A casual remark at the launch made by Art theorist Donald Brook , that the works were very beautiful but must not be mistaken for art, surprised many people, but delighted me because I had already reclassified it in my mind as a natural extension of the architecture.

In a paper published in 1967 in the July issue of the Current Affairs Bulletin Brook argues that: "Architecture and art could exist without each other; function and decoration on the contrary are inseparable. One must therefore resist the temptation to think of the architect's problems as functional and the artist's as decorative; architects and artists must wrestle as best they can with those slippery partners, function and decoration" end of quote.

Is the work in Central Park mere decoration or does it contribute functionally in some remote way in this busy centre of corporate enterprise?

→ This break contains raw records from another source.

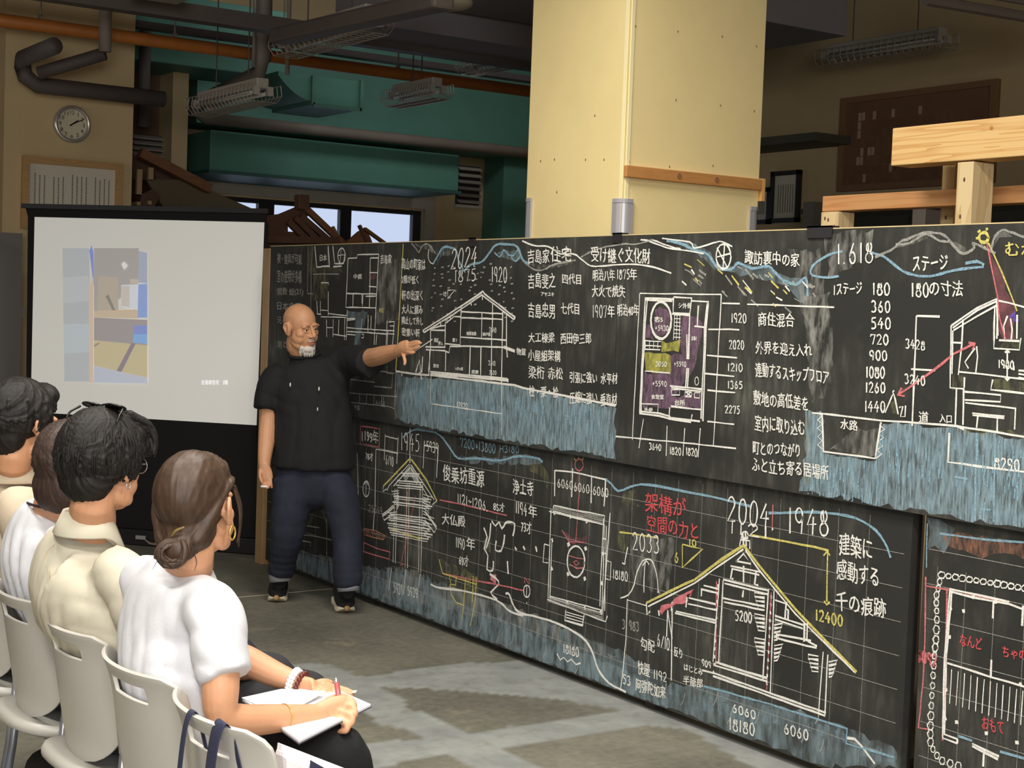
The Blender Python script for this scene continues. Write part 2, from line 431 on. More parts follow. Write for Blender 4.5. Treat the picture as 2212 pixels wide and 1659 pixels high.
# hangers of the orange pipe
for i, (px, py) in enumerate(((88, 30), (378, 70), (612, 108), (860, 140))):
    c = X(px, py, 10.6)
    o = MB().tube([(c[0], 10.6, z + .03), (c[0], 10.6, ZC)], .006, 6).tube([(c[0] - .012, 10.6, z + .06), (c[0] + .012, 10.6, z + .06)], .02, 8).build('pipe_hanger', m_metal)
    tag(o, ['hanger rod on the orange pipe, nearest the left edge of the photo', 'hanger rod on the orange pipe, above the clock side left of the tall grey pipe', 'hanger rod on the orange pipe, just right of the tall grey pipe', 'hanger rod on the orange pipe, fourth from the left'][i], 'pipe hanger', 'hangers of the orange pipe')
# green beams and ducts
def boxpx(name, p0, p1, y, depth, m, label=None, cat=None, struct_=False, parent=None):
    a = X(*p0, y); b = X(*p1, y)
    o = MB().box((a[0], y, a[2]), (b[0], y + depth, b[2])).build(name, m, parent, bevel=.008)
    if struct_: tag(o, kind='structure')
    elif label: tag(o, label, cat)
    return o
a = X(60, 18, 11.5); b = X(590, 108, 11.5)
tag(MB().box((-2, 11.9, 3.02 + .47), (5.6, 12.6, 4.05)).build('green_beam', m_green, bevel=.008), 'green painted beam behind the left end of the orange pipe', 'beam')
a = X(455, 280, 13.0); b = X(990, 413, 13.0)
gd = tag(MB().box((a[0], 13.0, b[2]), (b[0], 13.98, a[2])).build('green_canopy_box', m_green, bevel=.01), 'long green canopy box above the glazed door', 'canopy')
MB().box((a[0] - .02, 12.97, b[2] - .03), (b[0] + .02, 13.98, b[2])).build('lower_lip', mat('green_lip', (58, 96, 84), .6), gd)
a = X(782, 215, 13.4); b = X(1140, 330, 13.4)
tag(MB().box((5.4, 13.4, 3.22), (9.55, 13.98, 4.25)).build('green_beam', m_green), 'wide green beam under the ceiling above the canopy box', 'beam')
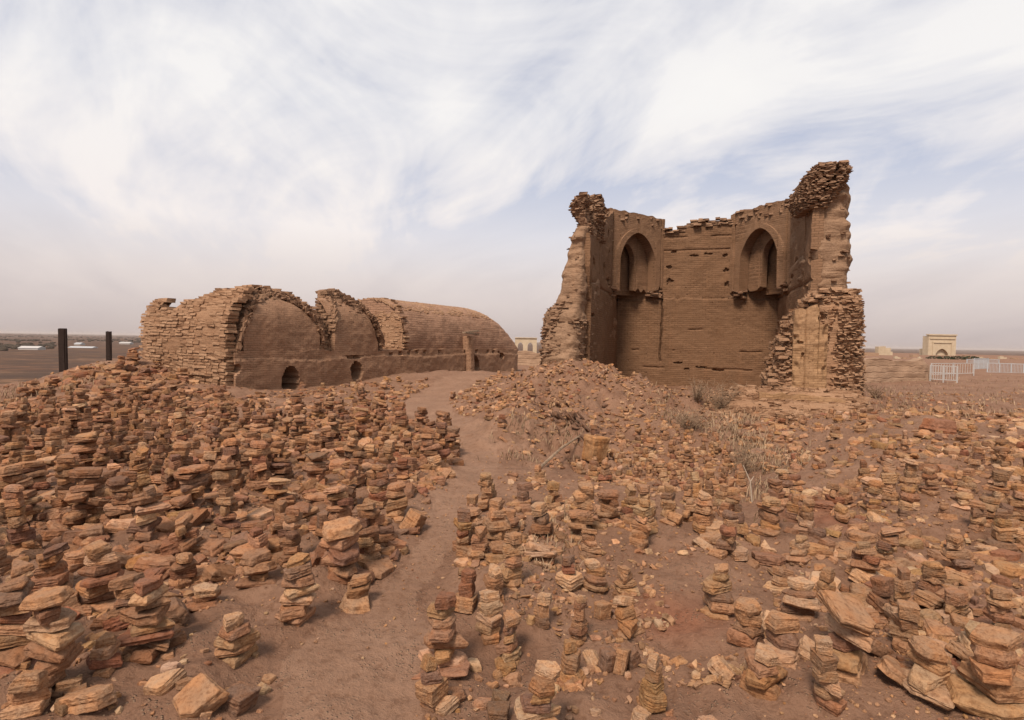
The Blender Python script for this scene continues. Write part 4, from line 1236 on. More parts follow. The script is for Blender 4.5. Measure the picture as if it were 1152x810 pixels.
REG = {
    'left': [(-260, 470), (-10, 476), (60, 462), (160, 452), (215, 466), (300, 474), (420, 458), (500, 478), (524, 500), (508, 540), (488, 588), (474, 618), (440, 640), (405, 650), (352, 640), (318, 652), (270, 640), (240, 668), (205, 700), (140, 705), (90, 760), (-10, 770), (-260, 900)],
    'centre': [(532, 545), (600, 535), (668, 560), (735, 586), (735, 612), (650, 600), (640, 640), (600, 660), (598, 700), (548, 700), (520, 640), (506, 620), (512, 580)],
    'hollow': [(642, 520), (690, 492), (760, 478), (826, 500), (842, 548), (820, 585), (770, 592), (700, 575), (655, 548)],
    'right': [(868, 560), (930, 556), (1000, 534), (1160, 516), (1400, 520), (1400, 800), (1160, 770), (1060, 762), (985, 725), (930, 680), (880, 668), (850, 640), (800, 632), (765, 618), (785, 600), (850, 596)],
    'upper': [(498, 452), (540, 440), (600, 436), (640, 452), (620, 470), (560, 486), (520, 470)],
    'slope': [(840, 452), (960, 470), (1160, 470), (1160, 512), (1000, 528), (925, 540), (870, 520), (830, 485)],
    'mound': [(570, 440), (618, 418), (700, 415), (745, 440), (770, 466), (700, 470), (640, 462)],
    'rubble': [(20, 445), (90, 416), (150, 408), (215, 430), (262, 446), (300, 452), (240, 466), (160, 452), (60, 462), (0, 470)],
    'foot': [(250, 452), (330, 440), (420, 430), (520, 424), (590, 420), (590, 436), (480, 446), (400, 458), (300, 474)],
}
CAIRNS = []      # dicts: stones, region, u, v, hpx, x, y ...


def clear_of(x, y, w): return all((c['x'] - x) ** 2 + (c['y'] - y) ** 2 > (w + c['w'] * .5) ** 2 for c in CAIRNS if abs(c['x'] - x) < 1)


# hand placed ones: u, v of base, v of top, width px, stones, cap hue, weights, label
TAN, YEL, RED = (8, 2.5, .6, 1.2, 1, 4), (5, 2, .5, 4, 1, 2), (4, 1, 3, .6, 2, 4)
HERO = [
    (265, 748, 693, 46, 5, 'pale', TAN, 'low cairn alone on bare earth, wide base stones and a pale wedge on top'),
    (168, 744, 648, 66, 8, 'reddish', RED, 'thick dark cairn of tilted slabs with a red stone near its top'),
    (62, 786, 658, 78, 8, 'tan', W_LEFT, 'big dark slab cairn at lower left, flat tan slab on top'),
    (14, 752, 640, 80, 8, 'brown', RED, 'massive dark cairn cut by the left edge of the photo'),
    (112, 690, 606, 62, 7, 'tan', W_LEFT, 'broad cairn behind the big lower-left slab cairn'),
    (333, 702, 628, 44, 7, 'ochre', TAN, 'seven-stone tan cairn on bare earth just left of the path'),
    (401, 686, 650, 44, 3, 'tan', TAN, 'squat three-stone cairn on the left verge of the path'),
    (394, 660, 590, 52, 6, 'tan', W_LEFT, 'stout cairn of thick slabs behind the squat three-stone cairn'),
    (230, 682, 655, 46, 3, 'pale', W_LEFT, 'short three-stone cairn with pale block behind the lone low cairn'),
    (497, 757, 664, 58, 8, 'reddish', TAN, 'tall cairn right of the path with a rough red stone on top'),
    (486, 804, 740, 34, 4, 'ochre', TAN, 'slim four-stone cairn at the bottom, right edge of the path'),
    (551, 727, 670, 34, 5, 'pale', TAN, 'small cairn with pointed grey-pink cap right of the tall red-topped cairn'),
    (573, 752, 695, 34, 6, 'tan', TAN, 'compact cairn of brick-sized stones left of the bottom centre cairn'),
    (557, 686, 642, 36, 4, 'pale', TAN, 'cairn topped by a pale slanting slab on the right verge of the path'),
    (525, 690, 644, 26, 3, 'reddish', RED, 'narrow cairn with a square red stone beside the slanting-slab cairn'),
    (606, 832, 735, 60, 8, 'pale', YEL, 'large yellowish cairn at the bottom centre edge of the photo'),
    (650, 727, 668, 23, 7, 'pale', TAN, 'slender seven-stone tower of small pale blocks'),
    (643, 772, 722, 40, 3, 'ochre', YEL, 'bulky yellow block set on a dark flat base stone'),
    (706, 718, 673, 46, 4, 'pale', YEL, 'square-built four-stone cairn with a pale yellow brick on top'),
    (706, 672, 637, 30, 5, 'tan', TAN, 'neat rounded five-stone cairn behind the square-built yellow-topped cairn'),
    (671, 668, 630, 32, 5, 'pale', TAN, 'small cairn with a pale slab tilting up to the right'),
    (639, 666, 624, 32, 4, 'grey-brown', RED, 'small cairn with red middle stone and dark cap'),
    (663, 632, 600, 26, 5, 'tan', TAN, 'small drum-shaped cairn at the back of the middle clearing'),
    (735, 803, 730, 34, 5, 'pale', YEL, 'upright five-stone cairn alone at bottom, right of centre, blocky cap'),
    (607, 706, 668, 22, 3, 'pale', TAN, 'thin three-stone pile with a pink-white cap on open ground'),
    (843, 730, 678, 38, 4, 'tan', TAN, 'wavy four-stone cairn at the left front of the right-hand field'),
    (856, 788, 735, 58, 4, 'pale', YEL, 'wide yellow cairn of thick slabs at bottom right of centre'),
    (809, 693, 636, 42, 6, 'tan', YEL, 'yellowish cairn at the left corner of the right-hand field'),
    (880, 743, 693, 44, 3, 'tan', TAN, 'heavy block cairn behind the wide yellow slab cairn'),
    (896, 696, 650, 48, 5, 'pale', TAN, 'broad-based cairn with a pale square cap in the right-hand field'),
    (952, 768, 686, 62, 5, 'tan', TAN, 'cairn of big blocks capped by a wide flat tan slab'),
    (938, 806, 724, 44, 6, 'pale', TAN, 'ragged cairn at the bottom right in front of the wide flat slab'),
    (1015, 734, 677, 40, 4, 'tan', TAN, 'four-stone cairn topped by a smooth rounded boulder'),
    (1045, 676, 632, 28, 5, 'ochre', YEL, 'slim cairn banded ochre and red in the right-hand field'),
    (1127, 727, 666, 38, 7, 'tan', TAN, 'tall many-layered cairn near the right edge'),
    (1040, 790, 738, 72, 4, 'tan', TAN, 'leaning cairn of long slabs at the bottom right'),
    (1112, 822, 735, 80, 5, 'tan', TAN, 'largest slab cairn in the bottom right corner'),
    (1085, 652, 604, 40, 6, 'tan', TAN, 'cairn of slabs sloping down to the right, back of right-hand field'),
    (905, 600, 562, 26, 5, 'tan', TAN, 'solitary small round-layered cairn beside the dry gully'),
    (575, 660, 596, 30, 5, 'tan', TAN, 'slim tan cairn at the left front of the middle cluster'),
    (652, 610, 545, 34, 8, 'tan', TAN, 'tallest cairn at the back of the middle cluster'),
    (142, 704, 642, 50, 5, 'brown', W_LEFT, 'dark cairn wedged between the two big lower-left slab cairns'),
    (206, 664, 622, 40, 4, 'tan', W_LEFT, 'short dark cairn behind the short pale-block cairn, left field front'),
    (16, 700, 632, 58, 6, 'brown', W_LEFT, 'stack of dark slabs at the left edge above the massive cut-off cairn'),
    (292, 658, 622, 40, 4, 'brown', W_LEFT, 'low broad cairn at the field edge above the seven-stone tan cairn'),
    (30, 822, 766, 60, 3, 'tan', W_LEFT, 'low slab cairn in the bottom left corner'),
    (120, 762, 716, 44, 4, 'tan', W_LEFT, 'small cairn on bare earth right of the big lower-left slab cairn'),
    (720, 615, 562, 32, 6, 'ochre', TAN, 'ochre-capped cairn below the crowded hollow'),
    (790, 600, 556, 34, 5, 'pale', TAN, 'cairn with a white slab at the right foot of the hollow'),
]
rg = np.random.default_rng(42)
for (u, vb, vt, w, n, cap, wt, lab) in HERO:
    p = gp(u, vb) if vb < 812 else np.array([*flat(u, vb), 0])
    if u < 240: w, vt = w * .86, vt + (vb - vt) * .08
    y = p[1] + w / FPX * p[1] * .25; x = p[0] * y / p[1]
    sc = math.hypot(x, y) / FPX * .97; hh = (vb - vt) * y / FPX * .98
    st = make_stack(rg, x, y, hh, w * y / FPX, n, wt, cap)
    if 'wide flat tan slab' in lab:
        j, m, a_, c_ = st[-1]; st[-1] = (j, m @ Euler((.30, -.12, 0)).to_matrix().to_4x4() @ Matrix.Diagonal((2.1, 1.7, .62, 1)), a_, c_)
    CAIRNS.append(dict(st=st, reg='hero', u=u, v=vb, hpx=vb - vt, x=x, y=y, w=w * y / FPX, n=n, cap=cap, label=lab, h=hh))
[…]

Addressing the question put to the panel "Why should architects be restricted to producing a canvas for others to perform on or in?" I would reply that they should not be so restricted. And in response to the question "What need is there for intervention and embellishment ?" I suggest that the contemporary artist today is trained in the development of new ideas, in the manipulation of new materials and new technologies which the architect as a matter of convenience, and not as a matter of principle, is unlikely to have had the time and the energy to master for him- or herself.

The Central Park project was an important experience for me, for a number of reasons.

First, the opportunity of working on such an enormous scale with all the engineering and technical problems to solve. Next, the chance to collaborate with and complement the team of designers, engineers and architects which I found immensely rewarding.

Finally, the recognition that geometry in architecture used on such a scale can become lyrical.

This means that it is actually possible at the end of the millennium to develop a co-operative form that will elicit from viewers the surprising judgment that the foyer of a large corporate building in the centre of the Perth C.B.D. can become a place of spiritual contemplation.